Skier Jan Hudec has had seven knee surgeries in nine years, the last one just a few weeks ago.
That doesn’t make him much out of the ordinary in this injury-laden sport, where men hurtle down icy hills at 150 kilometres an hour in, well, tights. Hudec was actually one of the healthiest of the bunch on the men’s alpine ski team last year and was the top Canadian overall on the World Cup circuit, placing ninth in downhill and sixth in super-G.
At one point last season, only three of the six “Canadian Cowboys” were still on the hills. That’s the nickname for those who’ve had a podium finish in the most elite of the alpine ski disciplines.
Now, as the team prepares for the first World Cup downhill and super-G races in Lake Louise, Alta., later this month, they’re back to full strength — and hoping to keep it that way. It’s a world championship year in 2013 after all, and these men desperately want to defend their back-to-back downhill titles.
Canada’s Erik Guay is the defending champion from 2011. Teammate John Kucera won it in 2009 (the world championship is held every two years).
“We have a really great team when everyone is healthy,” says Guay. “We have six guys who can be in the top 15 in the world at any given time. You want to have all those athletes around you because it raises your game.”
He’ll need that. As well as defending his world downhill title, Guay is trying to make Canadian history. With 17 World Cup podiums, he needs just four more to overtake “Crazy Canuck” Steve Podborski’s record of 20 set almost 30 years ago.
Kucera is returning after three years off due to injuries and three-time World Cup winner Manuel Osborne-Paradis has been off the slopes for two years with a knee injury and a broken leg.
This is Osborne-Paradis’ first comeback from injury. But for Kucera, this is an uncomfortably familiar road. “Every time I try to make a comeback I reinjure myself.”
In 2009, he badly broke his left leg in a crash at Lake Louise. Then, in 2011, he broke that same leg when his binding failed and he suddenly found himself with just one ski. Last year, it was a back injury.
“I’m hoping I’ve got them all done now,” Kucera says.
Paul Kristofic, vice-president of sport for Alpine Canada, hopes so too. Injuries have always been a part of skiing but efforts are being made to reduce them.
During the summers, there’s a focus on strength and conditioning to give racers the best chance of staying healthy and, particularly with younger skiers, there is coaching to help identify when to take risks to gain the fractions of a second that win races and where doing so is more likely to mean a career-ending crash.
Most men’s courses have sections that Kristofic calls “very unforgiving.” Skier Osborne-Paradis, more colourfully, calls them a race’s “little demons.”

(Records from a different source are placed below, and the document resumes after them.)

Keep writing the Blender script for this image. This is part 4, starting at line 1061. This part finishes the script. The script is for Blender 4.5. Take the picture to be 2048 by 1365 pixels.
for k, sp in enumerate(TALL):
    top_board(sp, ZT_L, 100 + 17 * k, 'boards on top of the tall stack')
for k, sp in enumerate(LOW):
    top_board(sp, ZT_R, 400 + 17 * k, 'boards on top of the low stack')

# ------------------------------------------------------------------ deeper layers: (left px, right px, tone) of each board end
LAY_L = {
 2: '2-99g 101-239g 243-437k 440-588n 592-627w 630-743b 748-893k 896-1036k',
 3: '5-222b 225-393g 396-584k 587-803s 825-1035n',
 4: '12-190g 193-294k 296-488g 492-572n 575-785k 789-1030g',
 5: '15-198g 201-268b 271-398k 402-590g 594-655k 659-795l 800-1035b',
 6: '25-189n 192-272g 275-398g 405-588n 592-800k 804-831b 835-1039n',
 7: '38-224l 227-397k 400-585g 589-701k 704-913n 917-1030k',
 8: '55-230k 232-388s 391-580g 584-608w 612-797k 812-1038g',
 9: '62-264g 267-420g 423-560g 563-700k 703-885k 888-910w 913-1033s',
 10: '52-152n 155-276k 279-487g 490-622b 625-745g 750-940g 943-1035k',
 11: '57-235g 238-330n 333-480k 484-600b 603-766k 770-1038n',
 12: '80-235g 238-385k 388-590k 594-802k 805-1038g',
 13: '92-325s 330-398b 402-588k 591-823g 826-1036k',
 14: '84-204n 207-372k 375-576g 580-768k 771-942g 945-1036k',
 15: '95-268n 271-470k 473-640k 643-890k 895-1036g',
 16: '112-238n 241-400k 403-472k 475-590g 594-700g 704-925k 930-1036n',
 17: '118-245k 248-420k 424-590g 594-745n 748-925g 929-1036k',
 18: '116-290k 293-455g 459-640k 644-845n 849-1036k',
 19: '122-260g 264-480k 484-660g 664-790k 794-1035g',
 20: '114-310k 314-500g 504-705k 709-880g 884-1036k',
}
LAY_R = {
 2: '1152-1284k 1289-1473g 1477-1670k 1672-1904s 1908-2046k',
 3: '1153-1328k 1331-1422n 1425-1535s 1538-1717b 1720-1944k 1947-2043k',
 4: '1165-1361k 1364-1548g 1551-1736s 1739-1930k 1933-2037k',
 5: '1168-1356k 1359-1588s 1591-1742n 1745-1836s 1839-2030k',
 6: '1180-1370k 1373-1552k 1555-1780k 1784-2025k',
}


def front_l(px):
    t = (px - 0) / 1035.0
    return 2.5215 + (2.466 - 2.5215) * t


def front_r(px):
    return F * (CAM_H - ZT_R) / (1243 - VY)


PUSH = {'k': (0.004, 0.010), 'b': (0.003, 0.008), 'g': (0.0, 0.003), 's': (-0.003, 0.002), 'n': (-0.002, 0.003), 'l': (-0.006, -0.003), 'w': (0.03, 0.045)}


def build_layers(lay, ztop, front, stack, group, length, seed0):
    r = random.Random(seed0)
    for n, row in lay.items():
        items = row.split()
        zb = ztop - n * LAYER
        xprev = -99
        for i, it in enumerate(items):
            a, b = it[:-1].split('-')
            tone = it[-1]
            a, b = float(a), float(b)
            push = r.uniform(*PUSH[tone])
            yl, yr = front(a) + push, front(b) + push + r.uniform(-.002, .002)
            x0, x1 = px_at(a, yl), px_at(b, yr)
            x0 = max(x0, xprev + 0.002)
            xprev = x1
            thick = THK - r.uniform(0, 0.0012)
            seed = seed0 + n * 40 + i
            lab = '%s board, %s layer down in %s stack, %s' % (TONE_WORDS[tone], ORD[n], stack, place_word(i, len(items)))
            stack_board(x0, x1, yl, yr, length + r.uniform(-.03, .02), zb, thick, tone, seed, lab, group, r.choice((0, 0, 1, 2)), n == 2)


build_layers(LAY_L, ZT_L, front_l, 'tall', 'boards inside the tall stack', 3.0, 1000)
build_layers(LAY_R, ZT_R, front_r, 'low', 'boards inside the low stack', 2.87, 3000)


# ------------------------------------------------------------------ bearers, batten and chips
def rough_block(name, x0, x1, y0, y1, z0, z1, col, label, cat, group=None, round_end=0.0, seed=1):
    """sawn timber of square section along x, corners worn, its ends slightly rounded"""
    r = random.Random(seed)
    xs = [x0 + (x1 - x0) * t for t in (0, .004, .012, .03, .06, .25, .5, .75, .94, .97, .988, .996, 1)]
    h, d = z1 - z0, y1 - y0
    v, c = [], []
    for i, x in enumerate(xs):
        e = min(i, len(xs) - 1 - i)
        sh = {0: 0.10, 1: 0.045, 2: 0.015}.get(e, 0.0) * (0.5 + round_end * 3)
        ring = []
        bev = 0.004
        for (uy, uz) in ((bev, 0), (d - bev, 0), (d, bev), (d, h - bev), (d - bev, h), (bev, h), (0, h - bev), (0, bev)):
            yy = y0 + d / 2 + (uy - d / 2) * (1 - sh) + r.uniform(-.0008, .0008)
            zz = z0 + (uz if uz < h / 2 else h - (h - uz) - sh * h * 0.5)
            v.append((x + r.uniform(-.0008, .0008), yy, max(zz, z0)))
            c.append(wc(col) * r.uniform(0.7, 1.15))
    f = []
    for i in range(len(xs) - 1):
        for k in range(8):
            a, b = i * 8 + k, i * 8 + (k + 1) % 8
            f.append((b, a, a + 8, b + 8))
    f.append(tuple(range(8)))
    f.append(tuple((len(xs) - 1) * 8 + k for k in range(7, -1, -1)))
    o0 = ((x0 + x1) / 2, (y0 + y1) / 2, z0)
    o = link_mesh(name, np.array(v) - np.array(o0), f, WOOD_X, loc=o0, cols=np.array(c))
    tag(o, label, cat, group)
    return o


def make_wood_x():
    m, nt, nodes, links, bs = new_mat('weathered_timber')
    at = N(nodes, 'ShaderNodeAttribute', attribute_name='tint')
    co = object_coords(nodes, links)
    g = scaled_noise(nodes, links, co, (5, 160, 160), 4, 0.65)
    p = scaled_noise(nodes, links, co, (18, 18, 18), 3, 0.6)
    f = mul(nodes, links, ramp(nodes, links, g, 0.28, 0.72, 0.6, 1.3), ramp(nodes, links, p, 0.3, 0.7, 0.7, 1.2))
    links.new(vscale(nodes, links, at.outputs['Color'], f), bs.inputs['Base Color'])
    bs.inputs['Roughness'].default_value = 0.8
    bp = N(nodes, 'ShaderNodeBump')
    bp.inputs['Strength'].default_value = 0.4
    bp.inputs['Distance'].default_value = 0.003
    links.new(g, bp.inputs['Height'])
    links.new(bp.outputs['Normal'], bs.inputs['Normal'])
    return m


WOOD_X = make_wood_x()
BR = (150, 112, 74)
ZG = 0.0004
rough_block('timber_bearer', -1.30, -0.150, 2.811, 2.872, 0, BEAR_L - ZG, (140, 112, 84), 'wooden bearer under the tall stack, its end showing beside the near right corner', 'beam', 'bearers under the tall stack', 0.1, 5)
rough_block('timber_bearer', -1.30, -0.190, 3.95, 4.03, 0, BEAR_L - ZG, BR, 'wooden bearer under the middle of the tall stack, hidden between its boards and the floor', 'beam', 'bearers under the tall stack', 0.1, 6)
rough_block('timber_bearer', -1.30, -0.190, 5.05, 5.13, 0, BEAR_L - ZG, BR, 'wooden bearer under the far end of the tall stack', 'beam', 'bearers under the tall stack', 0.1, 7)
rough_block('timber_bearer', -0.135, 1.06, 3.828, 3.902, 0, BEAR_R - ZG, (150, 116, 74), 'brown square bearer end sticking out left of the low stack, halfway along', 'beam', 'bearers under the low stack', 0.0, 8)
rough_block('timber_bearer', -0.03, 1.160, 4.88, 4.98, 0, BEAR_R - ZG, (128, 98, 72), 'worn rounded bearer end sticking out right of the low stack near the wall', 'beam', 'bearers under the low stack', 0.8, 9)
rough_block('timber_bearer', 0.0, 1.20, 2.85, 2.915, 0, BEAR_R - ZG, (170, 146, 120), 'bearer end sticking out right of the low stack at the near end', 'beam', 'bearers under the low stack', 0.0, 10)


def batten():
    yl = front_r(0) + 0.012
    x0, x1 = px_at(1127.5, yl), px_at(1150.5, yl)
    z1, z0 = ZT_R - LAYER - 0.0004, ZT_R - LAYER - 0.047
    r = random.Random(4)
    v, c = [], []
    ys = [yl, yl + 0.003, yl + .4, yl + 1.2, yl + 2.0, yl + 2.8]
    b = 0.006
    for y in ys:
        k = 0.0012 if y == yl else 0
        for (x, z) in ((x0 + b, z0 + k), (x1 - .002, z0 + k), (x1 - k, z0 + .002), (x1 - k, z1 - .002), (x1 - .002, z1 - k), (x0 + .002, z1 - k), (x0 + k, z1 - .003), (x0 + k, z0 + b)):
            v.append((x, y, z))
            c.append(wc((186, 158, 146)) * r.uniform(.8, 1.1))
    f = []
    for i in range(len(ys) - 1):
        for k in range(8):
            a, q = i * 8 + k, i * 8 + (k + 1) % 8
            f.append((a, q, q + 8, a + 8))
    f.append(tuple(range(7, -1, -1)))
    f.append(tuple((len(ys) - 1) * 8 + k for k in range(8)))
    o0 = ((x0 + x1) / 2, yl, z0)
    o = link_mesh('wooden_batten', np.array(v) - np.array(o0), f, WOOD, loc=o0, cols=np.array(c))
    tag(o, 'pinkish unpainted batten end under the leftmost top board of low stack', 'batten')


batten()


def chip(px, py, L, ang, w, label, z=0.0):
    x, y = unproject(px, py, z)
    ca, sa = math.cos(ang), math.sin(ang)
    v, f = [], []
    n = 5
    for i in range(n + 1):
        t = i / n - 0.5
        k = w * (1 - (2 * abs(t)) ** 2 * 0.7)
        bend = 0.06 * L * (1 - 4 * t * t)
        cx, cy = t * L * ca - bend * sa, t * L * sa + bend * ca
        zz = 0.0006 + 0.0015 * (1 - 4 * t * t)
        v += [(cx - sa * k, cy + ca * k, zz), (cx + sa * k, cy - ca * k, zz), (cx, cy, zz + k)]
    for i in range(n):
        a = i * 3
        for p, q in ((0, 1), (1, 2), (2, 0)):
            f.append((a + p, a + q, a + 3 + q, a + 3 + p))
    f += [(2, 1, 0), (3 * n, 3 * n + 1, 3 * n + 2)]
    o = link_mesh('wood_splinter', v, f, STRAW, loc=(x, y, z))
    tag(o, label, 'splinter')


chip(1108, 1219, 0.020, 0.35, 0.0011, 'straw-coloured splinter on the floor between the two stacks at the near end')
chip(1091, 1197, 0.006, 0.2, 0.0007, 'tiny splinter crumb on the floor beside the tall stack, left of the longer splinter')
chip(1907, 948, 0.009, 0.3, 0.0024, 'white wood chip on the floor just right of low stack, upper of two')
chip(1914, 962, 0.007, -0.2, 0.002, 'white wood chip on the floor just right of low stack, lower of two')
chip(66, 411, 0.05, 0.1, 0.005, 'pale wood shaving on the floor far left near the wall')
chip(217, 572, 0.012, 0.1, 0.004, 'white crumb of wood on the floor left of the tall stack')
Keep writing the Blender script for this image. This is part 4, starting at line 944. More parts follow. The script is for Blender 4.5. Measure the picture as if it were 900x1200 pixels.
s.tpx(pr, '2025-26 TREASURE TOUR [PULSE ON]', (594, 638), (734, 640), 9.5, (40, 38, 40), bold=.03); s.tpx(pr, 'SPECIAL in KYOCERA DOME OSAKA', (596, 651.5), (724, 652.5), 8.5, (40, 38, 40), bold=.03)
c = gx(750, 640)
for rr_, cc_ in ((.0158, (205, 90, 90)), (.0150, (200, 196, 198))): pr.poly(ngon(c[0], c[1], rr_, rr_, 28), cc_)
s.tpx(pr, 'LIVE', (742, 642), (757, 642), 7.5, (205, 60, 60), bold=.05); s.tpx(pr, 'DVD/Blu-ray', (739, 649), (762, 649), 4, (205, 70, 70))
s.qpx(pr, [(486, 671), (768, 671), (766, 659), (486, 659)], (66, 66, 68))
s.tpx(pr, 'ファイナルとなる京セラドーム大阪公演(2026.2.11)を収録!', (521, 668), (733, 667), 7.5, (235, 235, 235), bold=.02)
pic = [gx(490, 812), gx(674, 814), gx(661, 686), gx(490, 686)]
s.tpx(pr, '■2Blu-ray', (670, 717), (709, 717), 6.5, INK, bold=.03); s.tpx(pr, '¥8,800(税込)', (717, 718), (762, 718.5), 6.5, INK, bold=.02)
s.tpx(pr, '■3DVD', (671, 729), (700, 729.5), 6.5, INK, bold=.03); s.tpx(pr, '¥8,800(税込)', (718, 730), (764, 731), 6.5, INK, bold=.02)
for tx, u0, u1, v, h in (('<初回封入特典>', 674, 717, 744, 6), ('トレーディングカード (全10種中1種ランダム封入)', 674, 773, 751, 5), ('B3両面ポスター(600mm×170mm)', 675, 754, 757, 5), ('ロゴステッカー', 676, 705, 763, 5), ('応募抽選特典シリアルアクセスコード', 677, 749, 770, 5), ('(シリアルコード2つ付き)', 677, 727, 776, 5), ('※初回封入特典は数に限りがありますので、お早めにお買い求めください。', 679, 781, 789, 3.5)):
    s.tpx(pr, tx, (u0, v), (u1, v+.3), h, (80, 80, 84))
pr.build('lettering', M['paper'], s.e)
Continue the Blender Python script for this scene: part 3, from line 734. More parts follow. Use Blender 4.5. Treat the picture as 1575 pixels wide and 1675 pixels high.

Racers need to “approach those sections without taking a ton of risk because the reward will be very little but the consequences extreme,” says Kristofic.
“It’s a fine line,” says Ben Thomsen, who was last season’s breakout star, finishing second in a World Cup downhill in Sochi, Russia, in his first year on the national team. “On race day you have to risk just enough. You can’t hold back too much.”
Showing tactical maturity may be more important than ever this year because of equipment changes introduced by the International Ski Federation (FIS) in an attempt to reduce injuries worldwide.
The changes, essentially, make the skis less aggressive, says Kristofic. Skiers won’t be able to carve as tight a clean turn. If they try to maintain the tight radius they’re used to, the skis will now bounce or slide. This reduces some of the tremendous force arcing puts on the lower body, which routinely leaves racers with knee and back injuries.
But already some racers have said the new skis are much more difficult to ski on.
“Is it really safer?” asks Kristofic. “It’s hard to tell until we start racing.”
With only 10 downhills and six super-Gs this season, there is precious little time to recover from any injury. That’s why avoiding them is key to Canada’s success and Guay’s shot at making history. These racers have already proven they can get to the podium, so long as they’re in one piece.